Naturally, you will have narrowed down your list to just a few options. The final step is to make your decision and buy the software you think will fit best.

Prioritize Your Goals

Inevitably, no software will have 100% of the features you wanted. Most programs will be strong in certain areas, but weaker in other areas.

You just have to accept the fact that there is no perfect software solution. It will always require making a few concessions and implementing some workarounds.

So the important thing to focus on is prioritizing your goals, and finding the software that matches up with your highest priority goals the best.

Don’t Cheap Out on Cost

A common mistake that people make is just going with the cheapest option to save money. This is almost always a bad idea.

When it comes to software, the saying “you get what you pay for” certainly rings true. There is usually a very good reason why a certain software product is cheaper than others, and it’s not because the company is just being charitable.

Lawyers tend to focus only on the dollar amounts, as if every dollar spent on software is just another dollar missing from their paychecks. In reality, in today’s technology driven world, software should be looked at as an investment, not an expense.
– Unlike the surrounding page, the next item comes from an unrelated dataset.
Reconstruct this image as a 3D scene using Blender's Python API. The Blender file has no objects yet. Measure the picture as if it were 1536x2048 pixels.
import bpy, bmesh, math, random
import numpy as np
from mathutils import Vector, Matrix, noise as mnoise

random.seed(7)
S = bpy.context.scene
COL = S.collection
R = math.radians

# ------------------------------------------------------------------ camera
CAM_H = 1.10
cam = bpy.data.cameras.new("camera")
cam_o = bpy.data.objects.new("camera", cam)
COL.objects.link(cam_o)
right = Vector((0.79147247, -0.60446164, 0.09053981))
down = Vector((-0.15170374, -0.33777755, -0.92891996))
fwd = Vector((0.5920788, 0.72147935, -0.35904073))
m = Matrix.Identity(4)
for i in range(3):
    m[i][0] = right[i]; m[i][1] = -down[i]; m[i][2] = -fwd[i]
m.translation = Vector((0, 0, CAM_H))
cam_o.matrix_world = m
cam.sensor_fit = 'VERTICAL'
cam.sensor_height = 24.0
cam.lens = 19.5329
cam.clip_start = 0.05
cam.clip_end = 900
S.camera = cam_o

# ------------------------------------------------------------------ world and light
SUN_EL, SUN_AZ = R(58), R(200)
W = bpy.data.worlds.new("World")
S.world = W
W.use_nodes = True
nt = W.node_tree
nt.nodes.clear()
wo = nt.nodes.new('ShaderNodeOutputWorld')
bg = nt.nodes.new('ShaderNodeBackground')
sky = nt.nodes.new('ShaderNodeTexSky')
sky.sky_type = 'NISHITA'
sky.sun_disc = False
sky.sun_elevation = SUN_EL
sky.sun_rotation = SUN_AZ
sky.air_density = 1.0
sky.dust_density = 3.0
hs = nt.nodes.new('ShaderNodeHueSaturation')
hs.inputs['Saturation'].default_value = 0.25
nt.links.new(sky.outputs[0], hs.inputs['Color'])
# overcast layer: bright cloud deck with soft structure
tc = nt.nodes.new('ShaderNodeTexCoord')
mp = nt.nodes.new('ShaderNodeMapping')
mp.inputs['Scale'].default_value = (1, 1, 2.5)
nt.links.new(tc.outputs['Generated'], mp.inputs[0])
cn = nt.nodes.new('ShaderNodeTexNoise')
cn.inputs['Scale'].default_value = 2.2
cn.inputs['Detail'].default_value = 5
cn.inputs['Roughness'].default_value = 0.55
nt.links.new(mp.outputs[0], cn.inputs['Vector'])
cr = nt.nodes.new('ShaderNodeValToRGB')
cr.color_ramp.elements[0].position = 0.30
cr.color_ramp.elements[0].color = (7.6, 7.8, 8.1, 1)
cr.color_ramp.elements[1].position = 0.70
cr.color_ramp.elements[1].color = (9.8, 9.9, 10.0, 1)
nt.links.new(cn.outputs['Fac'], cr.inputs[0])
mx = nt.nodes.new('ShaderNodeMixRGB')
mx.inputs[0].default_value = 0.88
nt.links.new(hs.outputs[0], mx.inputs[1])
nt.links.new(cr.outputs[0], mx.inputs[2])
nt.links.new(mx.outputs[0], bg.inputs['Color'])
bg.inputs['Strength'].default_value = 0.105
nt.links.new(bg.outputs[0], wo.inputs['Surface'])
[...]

If you pick the right software solution for your needs and you implement it correctly, the software will pay for itself many times over.

You’ll save time, work more efficiently, be more organized, and your entire firm will be more productive and capable of taking on more work while expending less resources in the process. You might even capture revenue you would have otherwise lost.

For example, consider a product like Lexicata, which helps law firms track, follow up with, and intake potential clients. If you were to acquire even a single client by using our software that would have otherwise slipped through the cracks or hired another attorney, the software would easily pay for itself for several years.


That wraps up our simple, 3-step software buying guide for law firms. We hope you find these tips on how to buy the right software for your law practice useful.

Just remember that software is not a magic bullet and it won’t fix an already broken process. You must first define your business processes and hone in on the problems and pain points which software might solve.

That way, when you do go out and look for software solutions, you’ll know exactly what features to look for and why.